__Short task__
Repeat the lines exactly from the line that contains "Write a Blender" through the line that contains "COL = scene.collection"; leave images out and add nothing.

(Scene modeling code data)
------------------------------------------------------------

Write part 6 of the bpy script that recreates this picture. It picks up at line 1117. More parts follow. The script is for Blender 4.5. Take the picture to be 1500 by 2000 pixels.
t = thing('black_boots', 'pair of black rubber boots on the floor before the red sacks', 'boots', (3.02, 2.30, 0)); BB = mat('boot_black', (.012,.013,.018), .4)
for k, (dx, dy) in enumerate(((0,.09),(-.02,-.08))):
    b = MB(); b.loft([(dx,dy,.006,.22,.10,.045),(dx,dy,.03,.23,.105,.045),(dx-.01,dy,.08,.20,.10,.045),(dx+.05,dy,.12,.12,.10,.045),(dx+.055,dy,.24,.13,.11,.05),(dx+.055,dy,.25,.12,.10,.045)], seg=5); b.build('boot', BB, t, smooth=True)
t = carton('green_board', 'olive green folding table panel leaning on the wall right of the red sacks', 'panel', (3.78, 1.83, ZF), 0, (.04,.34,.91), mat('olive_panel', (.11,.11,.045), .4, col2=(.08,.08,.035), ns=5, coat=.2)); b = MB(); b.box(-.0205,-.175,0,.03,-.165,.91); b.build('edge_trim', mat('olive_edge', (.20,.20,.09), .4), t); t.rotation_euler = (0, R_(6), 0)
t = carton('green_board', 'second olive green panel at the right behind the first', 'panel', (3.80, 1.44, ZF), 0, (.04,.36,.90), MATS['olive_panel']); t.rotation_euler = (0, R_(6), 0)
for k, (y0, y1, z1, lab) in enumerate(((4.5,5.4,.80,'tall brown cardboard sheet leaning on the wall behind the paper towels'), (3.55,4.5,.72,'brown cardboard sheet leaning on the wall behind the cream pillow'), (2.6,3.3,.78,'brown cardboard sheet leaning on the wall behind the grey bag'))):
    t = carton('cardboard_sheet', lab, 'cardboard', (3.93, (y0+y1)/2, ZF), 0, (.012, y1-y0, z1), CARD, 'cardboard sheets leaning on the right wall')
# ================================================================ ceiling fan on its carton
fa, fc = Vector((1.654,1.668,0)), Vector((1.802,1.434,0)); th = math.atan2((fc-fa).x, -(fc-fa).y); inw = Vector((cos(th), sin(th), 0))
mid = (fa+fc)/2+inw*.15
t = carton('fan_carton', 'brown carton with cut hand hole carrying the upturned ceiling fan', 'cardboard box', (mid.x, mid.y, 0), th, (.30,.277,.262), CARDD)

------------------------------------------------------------

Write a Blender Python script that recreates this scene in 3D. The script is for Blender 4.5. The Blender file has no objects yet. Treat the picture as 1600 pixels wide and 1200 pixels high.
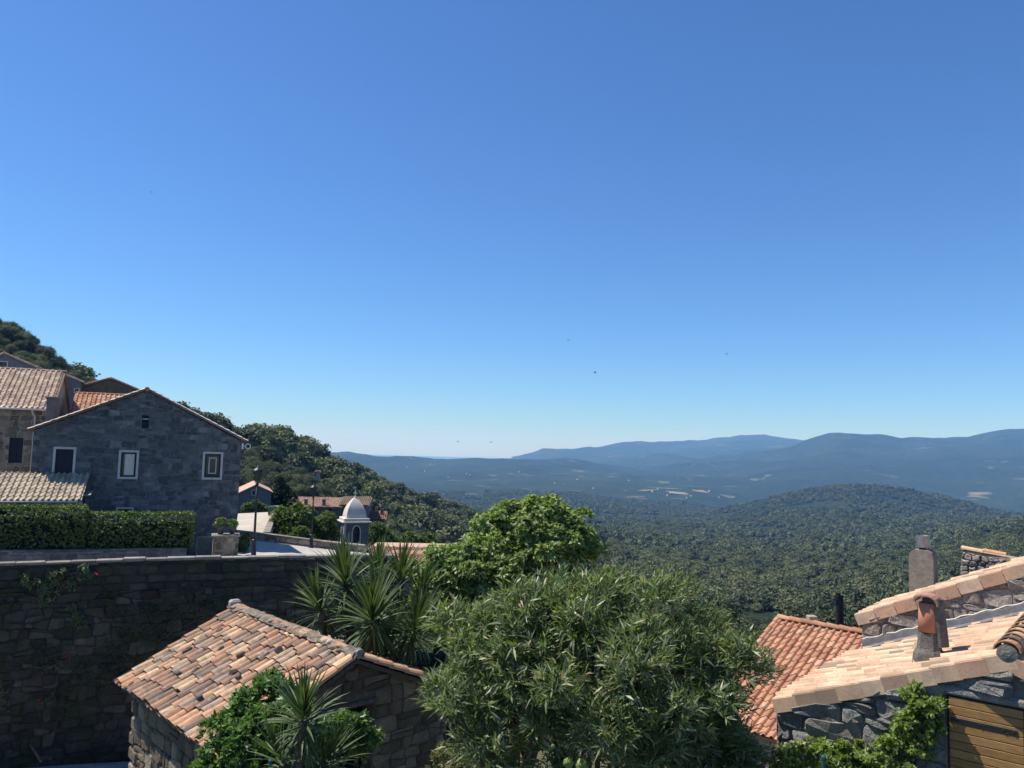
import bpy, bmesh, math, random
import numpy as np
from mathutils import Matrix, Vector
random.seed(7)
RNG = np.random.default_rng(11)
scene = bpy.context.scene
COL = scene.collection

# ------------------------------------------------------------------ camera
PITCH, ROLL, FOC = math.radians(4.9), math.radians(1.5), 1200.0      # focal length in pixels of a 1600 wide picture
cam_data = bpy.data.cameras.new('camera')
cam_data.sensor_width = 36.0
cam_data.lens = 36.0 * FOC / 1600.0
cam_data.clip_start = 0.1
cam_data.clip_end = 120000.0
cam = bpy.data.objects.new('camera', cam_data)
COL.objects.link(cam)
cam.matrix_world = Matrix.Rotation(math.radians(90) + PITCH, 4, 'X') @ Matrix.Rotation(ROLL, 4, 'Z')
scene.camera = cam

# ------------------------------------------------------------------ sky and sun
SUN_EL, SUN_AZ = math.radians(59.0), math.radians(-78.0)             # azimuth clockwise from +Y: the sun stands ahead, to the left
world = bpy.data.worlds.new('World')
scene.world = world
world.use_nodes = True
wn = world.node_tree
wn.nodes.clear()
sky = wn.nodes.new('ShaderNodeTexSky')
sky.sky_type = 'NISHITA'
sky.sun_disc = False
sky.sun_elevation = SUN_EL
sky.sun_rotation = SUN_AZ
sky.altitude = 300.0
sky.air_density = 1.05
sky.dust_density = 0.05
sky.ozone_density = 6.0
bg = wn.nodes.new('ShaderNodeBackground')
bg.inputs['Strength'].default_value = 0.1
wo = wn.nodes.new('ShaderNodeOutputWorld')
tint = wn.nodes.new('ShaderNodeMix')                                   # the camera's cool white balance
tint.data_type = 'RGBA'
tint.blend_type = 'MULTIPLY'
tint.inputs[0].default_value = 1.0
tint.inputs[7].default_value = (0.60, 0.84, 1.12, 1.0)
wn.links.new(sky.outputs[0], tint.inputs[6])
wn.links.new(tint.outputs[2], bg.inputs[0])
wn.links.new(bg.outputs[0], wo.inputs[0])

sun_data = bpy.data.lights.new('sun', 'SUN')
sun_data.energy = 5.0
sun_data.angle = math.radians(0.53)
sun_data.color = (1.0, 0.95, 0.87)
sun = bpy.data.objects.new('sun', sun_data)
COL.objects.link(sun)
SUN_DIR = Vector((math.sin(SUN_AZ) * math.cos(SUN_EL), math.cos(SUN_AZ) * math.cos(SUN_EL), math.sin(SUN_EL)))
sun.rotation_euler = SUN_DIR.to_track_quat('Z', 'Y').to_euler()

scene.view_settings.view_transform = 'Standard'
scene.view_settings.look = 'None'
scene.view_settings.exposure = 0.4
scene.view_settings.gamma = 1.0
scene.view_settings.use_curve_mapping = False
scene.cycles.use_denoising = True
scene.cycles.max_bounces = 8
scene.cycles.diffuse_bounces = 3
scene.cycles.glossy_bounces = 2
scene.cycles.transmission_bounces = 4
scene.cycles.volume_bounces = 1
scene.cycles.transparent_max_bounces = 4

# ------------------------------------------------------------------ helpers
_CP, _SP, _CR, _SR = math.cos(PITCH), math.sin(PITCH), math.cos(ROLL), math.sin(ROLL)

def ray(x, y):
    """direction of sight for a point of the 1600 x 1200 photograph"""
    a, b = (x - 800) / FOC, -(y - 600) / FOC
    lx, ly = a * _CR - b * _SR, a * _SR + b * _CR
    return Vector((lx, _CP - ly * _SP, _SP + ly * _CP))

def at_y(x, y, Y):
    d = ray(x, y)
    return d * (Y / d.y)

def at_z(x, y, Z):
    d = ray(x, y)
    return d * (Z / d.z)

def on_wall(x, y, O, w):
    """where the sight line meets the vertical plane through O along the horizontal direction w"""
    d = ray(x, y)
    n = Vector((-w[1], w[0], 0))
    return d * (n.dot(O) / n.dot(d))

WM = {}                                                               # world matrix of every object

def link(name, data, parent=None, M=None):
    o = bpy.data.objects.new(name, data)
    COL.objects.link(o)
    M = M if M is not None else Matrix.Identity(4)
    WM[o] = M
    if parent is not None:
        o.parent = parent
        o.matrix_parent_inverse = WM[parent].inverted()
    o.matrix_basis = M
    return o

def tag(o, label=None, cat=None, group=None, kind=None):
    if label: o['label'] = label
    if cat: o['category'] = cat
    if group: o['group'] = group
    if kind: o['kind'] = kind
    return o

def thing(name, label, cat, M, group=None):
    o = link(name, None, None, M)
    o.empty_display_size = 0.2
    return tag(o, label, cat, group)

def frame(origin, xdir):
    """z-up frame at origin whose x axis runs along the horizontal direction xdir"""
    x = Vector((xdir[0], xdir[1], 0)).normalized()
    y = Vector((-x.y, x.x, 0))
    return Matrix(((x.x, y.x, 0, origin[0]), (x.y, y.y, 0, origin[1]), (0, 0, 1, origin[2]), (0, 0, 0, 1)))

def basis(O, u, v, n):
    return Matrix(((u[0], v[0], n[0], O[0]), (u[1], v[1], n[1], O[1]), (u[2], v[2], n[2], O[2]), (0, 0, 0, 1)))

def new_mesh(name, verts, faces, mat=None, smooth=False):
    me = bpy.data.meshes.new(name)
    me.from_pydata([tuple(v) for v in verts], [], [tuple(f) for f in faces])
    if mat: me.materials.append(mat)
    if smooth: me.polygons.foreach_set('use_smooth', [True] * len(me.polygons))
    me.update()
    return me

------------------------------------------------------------

__Expected answer__
Write a Blender Python script that recreates this scene in 3D. The script is for Blender 4.5. The Blender file has no objects yet. Treat the picture as 1600 pixels wide and 1200 pixels high.
import bpy, bmesh, math, random
import numpy as np
from mathutils import Matrix, Vector
random.seed(7)
RNG = np.random.default_rng(11)
scene = bpy.context.scene
COL = scene.collection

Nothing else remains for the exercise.